>>>

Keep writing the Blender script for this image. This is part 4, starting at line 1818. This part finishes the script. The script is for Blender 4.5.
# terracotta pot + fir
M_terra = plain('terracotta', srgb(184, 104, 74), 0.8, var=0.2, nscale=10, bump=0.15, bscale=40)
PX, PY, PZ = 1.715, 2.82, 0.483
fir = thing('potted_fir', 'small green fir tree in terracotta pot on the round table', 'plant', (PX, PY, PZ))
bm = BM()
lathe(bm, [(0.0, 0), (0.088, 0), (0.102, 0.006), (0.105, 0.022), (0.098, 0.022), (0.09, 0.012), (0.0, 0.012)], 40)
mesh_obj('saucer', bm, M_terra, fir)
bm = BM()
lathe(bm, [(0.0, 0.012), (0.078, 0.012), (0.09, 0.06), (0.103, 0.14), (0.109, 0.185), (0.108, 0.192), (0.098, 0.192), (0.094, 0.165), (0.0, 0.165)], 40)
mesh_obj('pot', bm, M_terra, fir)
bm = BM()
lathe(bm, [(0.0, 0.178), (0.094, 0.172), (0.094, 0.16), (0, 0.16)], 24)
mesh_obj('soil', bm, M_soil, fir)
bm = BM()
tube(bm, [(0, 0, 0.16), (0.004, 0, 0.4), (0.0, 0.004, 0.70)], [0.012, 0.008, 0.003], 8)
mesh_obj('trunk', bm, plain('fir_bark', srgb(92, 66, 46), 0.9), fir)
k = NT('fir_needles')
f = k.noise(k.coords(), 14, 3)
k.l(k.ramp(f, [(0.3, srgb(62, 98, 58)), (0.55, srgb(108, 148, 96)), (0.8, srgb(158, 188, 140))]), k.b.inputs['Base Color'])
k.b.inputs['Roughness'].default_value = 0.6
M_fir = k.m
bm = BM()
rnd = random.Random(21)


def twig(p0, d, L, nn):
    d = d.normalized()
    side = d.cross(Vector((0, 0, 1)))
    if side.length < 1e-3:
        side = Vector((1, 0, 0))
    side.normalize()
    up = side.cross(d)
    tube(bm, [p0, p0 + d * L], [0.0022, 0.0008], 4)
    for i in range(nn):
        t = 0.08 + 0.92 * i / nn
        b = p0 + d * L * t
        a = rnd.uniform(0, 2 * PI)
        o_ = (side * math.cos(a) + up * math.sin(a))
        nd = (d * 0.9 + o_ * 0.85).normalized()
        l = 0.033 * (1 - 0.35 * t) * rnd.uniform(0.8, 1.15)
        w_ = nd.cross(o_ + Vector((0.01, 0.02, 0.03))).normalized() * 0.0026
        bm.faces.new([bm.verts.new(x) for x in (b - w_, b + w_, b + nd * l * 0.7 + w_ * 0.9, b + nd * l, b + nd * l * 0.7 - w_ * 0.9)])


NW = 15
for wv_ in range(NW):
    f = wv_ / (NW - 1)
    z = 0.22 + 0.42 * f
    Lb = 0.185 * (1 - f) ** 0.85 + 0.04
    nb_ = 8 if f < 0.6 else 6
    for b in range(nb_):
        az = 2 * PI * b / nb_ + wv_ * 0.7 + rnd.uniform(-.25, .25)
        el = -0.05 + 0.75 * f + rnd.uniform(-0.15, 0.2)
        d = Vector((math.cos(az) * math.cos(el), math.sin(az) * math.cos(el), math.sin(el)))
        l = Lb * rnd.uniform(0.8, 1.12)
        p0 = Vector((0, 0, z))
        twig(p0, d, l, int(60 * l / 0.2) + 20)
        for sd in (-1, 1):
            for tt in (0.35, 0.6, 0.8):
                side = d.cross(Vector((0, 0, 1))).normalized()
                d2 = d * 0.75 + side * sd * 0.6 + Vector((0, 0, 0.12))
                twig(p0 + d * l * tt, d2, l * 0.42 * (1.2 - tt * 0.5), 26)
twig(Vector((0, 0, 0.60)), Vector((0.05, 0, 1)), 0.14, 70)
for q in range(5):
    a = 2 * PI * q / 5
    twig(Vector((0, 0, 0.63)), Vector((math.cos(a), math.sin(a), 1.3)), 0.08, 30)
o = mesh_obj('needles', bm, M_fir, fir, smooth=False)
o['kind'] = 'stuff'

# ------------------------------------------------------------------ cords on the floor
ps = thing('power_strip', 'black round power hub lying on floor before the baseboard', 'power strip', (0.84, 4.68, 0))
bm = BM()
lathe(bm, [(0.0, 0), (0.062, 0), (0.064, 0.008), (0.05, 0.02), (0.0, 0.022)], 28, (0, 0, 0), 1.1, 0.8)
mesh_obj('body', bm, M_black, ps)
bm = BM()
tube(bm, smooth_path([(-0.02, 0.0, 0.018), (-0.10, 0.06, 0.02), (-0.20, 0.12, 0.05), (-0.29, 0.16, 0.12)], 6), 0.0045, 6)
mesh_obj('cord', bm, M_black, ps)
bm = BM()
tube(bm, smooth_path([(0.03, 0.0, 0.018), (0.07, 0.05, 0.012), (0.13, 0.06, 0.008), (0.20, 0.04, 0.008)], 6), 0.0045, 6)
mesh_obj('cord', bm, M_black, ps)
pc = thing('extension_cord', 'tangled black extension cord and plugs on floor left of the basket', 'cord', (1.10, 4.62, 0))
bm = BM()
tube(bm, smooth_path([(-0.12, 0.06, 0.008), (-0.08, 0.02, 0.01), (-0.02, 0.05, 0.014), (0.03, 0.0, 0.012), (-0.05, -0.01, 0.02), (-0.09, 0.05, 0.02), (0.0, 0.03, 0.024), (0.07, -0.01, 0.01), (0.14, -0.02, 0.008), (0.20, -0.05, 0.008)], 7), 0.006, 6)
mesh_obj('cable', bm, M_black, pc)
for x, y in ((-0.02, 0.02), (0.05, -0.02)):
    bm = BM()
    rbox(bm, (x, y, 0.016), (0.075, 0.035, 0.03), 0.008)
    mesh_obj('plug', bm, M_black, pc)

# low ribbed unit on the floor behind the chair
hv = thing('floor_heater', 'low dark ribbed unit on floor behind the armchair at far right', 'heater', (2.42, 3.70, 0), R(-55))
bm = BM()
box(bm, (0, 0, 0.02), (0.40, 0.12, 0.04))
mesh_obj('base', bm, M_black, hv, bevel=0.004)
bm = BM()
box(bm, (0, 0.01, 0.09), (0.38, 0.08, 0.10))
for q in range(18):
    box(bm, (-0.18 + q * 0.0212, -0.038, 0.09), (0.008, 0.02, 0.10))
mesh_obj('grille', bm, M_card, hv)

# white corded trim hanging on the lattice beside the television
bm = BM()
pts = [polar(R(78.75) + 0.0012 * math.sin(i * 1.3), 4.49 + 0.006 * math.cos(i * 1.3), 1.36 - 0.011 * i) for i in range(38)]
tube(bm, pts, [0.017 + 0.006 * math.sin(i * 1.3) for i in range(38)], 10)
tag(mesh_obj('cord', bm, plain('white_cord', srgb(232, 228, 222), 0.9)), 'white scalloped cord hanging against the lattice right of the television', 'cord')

<<<

WHAT IS ASKED =
Copy down the material exactly as written.

SOLVED PROBLEM =
Keep writing the Blender script for this image. This is part 4, starting at line 1818. This part finishes the script. The script is for Blender 4.5.
# terracotta pot + fir
M_terra = plain('terracotta', srgb(184, 104, 74), 0.8, var=0.2, nscale=10, bump=0.15, bscale=40)
PX, PY, PZ = 1.715, 2.82, 0.483
fir = thing('potted_fir', 'small green fir tree in terracotta pot on the round table', 'plant', (PX, PY, PZ))
bm = BM()
lathe(bm, [(0.0, 0), (0.088, 0), (0.102, 0.006), (0.105, 0.022), (0.098, 0.022), (0.09, 0.012), (0.0, 0.012)], 40)
mesh_obj('saucer', bm, M_terra, fir)
bm = BM()
lathe(bm, [(0.0, 0.012), (0.078, 0.012), (0.09, 0.06), (0.103, 0.14), (0.109, 0.185), (0.108, 0.192), (0.098, 0.192), (0.094, 0.165), (0.0, 0.165)], 40)
mesh_obj('pot', bm, M_terra, fir)
bm = BM()
lathe(bm, [(0.0, 0.178), (0.094, 0.172), (0.094, 0.16), (0, 0.16)], 24)
mesh_obj('soil', bm, M_soil, fir)
bm = BM()
tube(bm, [(0, 0, 0.16), (0.004, 0, 0.4), (0.0, 0.004, 0.70)], [0.012, 0.008, 0.003], 8)
mesh_obj('trunk', bm, plain('fir_bark', srgb(92, 66, 46), 0.9), fir)
k = NT('fir_needles')
f = k.noise(k.coords(), 14, 3)
k.l(k.ramp(f, [(0.3, srgb(62, 98, 58)), (0.55, srgb(108, 148, 96)), (0.8, srgb(158, 188, 140))]), k.b.inputs['Base Color'])
k.b.inputs['Roughness'].default_value = 0.6
M_fir = k.m
bm = BM()
rnd = random.Random(21)


def twig(p0, d, L, nn):
    d = d.normalized()
    side = d.cross(Vector((0, 0, 1)))
    if side.length < 1e-3:
        side = Vector((1, 0, 0))
    side.normalize()
    up = side.cross(d)
    tube(bm, [p0, p0 + d * L], [0.0022, 0.0008], 4)
    for i in range(nn):
        t = 0.08 + 0.92 * i / nn
        b = p0 + d * L * t
        a = rnd.uniform(0, 2 * PI)
        o_ = (side * math.cos(a) + up * math.sin(a))
        nd = (d * 0.9 + o_ * 0.85).normalized()
        l = 0.033 * (1 - 0.35 * t) * rnd.uniform(0.8, 1.15)
        w_ = nd.cross(o_ + Vector((0.01, 0.02, 0.03))).normalized() * 0.0026
        bm.faces.new([bm.verts.new(x) for x in (b - w_, b + w_, b + nd * l * 0.7 + w_ * 0.9, b + nd * l, b + nd * l * 0.7 - w_ * 0.9)])


NW = 15
for wv_ in range(NW):
    f = wv_ / (NW - 1)
    z = 0.22 + 0.42 * f
    Lb = 0.185 * (1 - f) ** 0.85 + 0.04
    nb_ = 8 if f < 0.6 else 6
    for b in range(nb_):
        az = 2 * PI * b / nb_ + wv_ * 0.7 + rnd.uniform(-.25, .25)
        el = -0.05 + 0.75 * f + rnd.uniform(-0.15, 0.2)
        d = Vector((math.cos(az) * math.cos(el), math.sin(az) * math.cos(el), math.sin(el)))
        l = Lb * rnd.uniform(0.8, 1.12)
        p0 = Vector((0, 0, z))
        twig(p0, d, l, int(60 * l / 0.2) + 20)
        for sd in (-1, 1):
            for tt in (0.35, 0.6, 0.8):
                side = d.cross(Vector((0, 0, 1))).normalized()
                d2 = d * 0.75 + side * sd * 0.6 + Vector((0, 0, 0.12))
                twig(p0 + d * l * tt, d2, l * 0.42 * (1.2 - tt * 0.5), 26)
twig(Vector((0, 0, 0.60)), Vector((0.05, 0, 1)), 0.14, 70)
for q in range(5):
    a = 2 * PI * q / 5
    twig(Vector((0, 0, 0.63)), Vector((math.cos(a), math.sin(a), 1.3)), 0.08, 30)
o = mesh_obj('needles', bm, M_fir, fir, smooth=False)
o['kind'] = 'stuff'

# ------------------------------------------------------------------ cords on the floor
ps = thing('power_strip', 'black round power hub lying on floor before the baseboard', 'power strip', (0.84, 4.68, 0))
bm = BM()
lathe(bm, [(0.0, 0), (0.062, 0), (0.064, 0.008), (0.05, 0.02), (0.0, 0.022)], 28, (0, 0, 0), 1.1, 0.8)
mesh_obj('body', bm, M_black, ps)
bm = BM()
tube(bm, smooth_path([(-0.02, 0.0, 0.018), (-0.10, 0.06, 0.02), (-0.20, 0.12, 0.05), (-0.29, 0.16, 0.12)], 6), 0.0045, 6)
mesh_obj('cord', bm, M_black, ps)
bm = BM()
tube(bm, smooth_path([(0.03, 0.0, 0.018), (0.07, 0.05, 0.012), (0.13, 0.06, 0.008), (0.20, 0.04, 0.008)], 6), 0.0045, 6)
mesh_obj('cord', bm, M_black, ps)
pc = thing('extension_cord', 'tangled black extension cord and plugs on floor left of the basket', 'cord', (1.10, 4.62, 0))
bm = BM()
tube(bm, smooth_path([(-0.12, 0.06, 0.008), (-0.08, 0.02, 0.01), (-0.02, 0.05, 0.014), (0.03, 0.0, 0.012), (-0.05, -0.01, 0.02), (-0.09, 0.05, 0.02), (0.0, 0.03, 0.024), (0.07, -0.01, 0.01), (0.14, -0.02, 0.008), (0.20, -0.05, 0.008)], 7), 0.006, 6)
mesh_obj('cable', bm, M_black, pc)
for x, y in ((-0.02, 0.02), (0.05, -0.02)):
    bm = BM()
    rbox(bm, (x, y, 0.016), (0.075, 0.035, 0.03), 0.008)
    mesh_obj('plug', bm, M_black, pc)

# low ribbed unit on the floor behind the chair
hv = thing('floor_heater', 'low dark ribbed unit on floor behind the armchair at far right', 'heater', (2.42, 3.70, 0), R(-55))
bm = BM()
box(bm, (0, 0, 0.02), (0.40, 0.12, 0.04))
mesh_obj('base', bm, M_black, hv, bevel=0.004)
bm = BM()
box(bm, (0, 0.01, 0.09), (0.38, 0.08, 0.10))
for q in range(18):
    box(bm, (-0.18 + q * 0.0212, -0.038, 0.09), (0.008, 0.02, 0.10))
mesh_obj('grille', bm, M_card, hv)

# white corded trim hanging on the lattice beside the television
bm = BM()
pts = [polar(R(78.75) + 0.0012 * math.sin(i * 1.3), 4.49 + 0.006 * math.cos(i * 1.3), 1.36 - 0.011 * i) for i in range(38)]
tube(bm, pts, [0.017 + 0.006 * math.sin(i * 1.3) for i in range(38)], 10)
tag(mesh_obj('cord', bm, plain('white_cord', srgb(232, 228, 222), 0.9)), 'white scalloped cord hanging against the lattice right of the television', 'cord')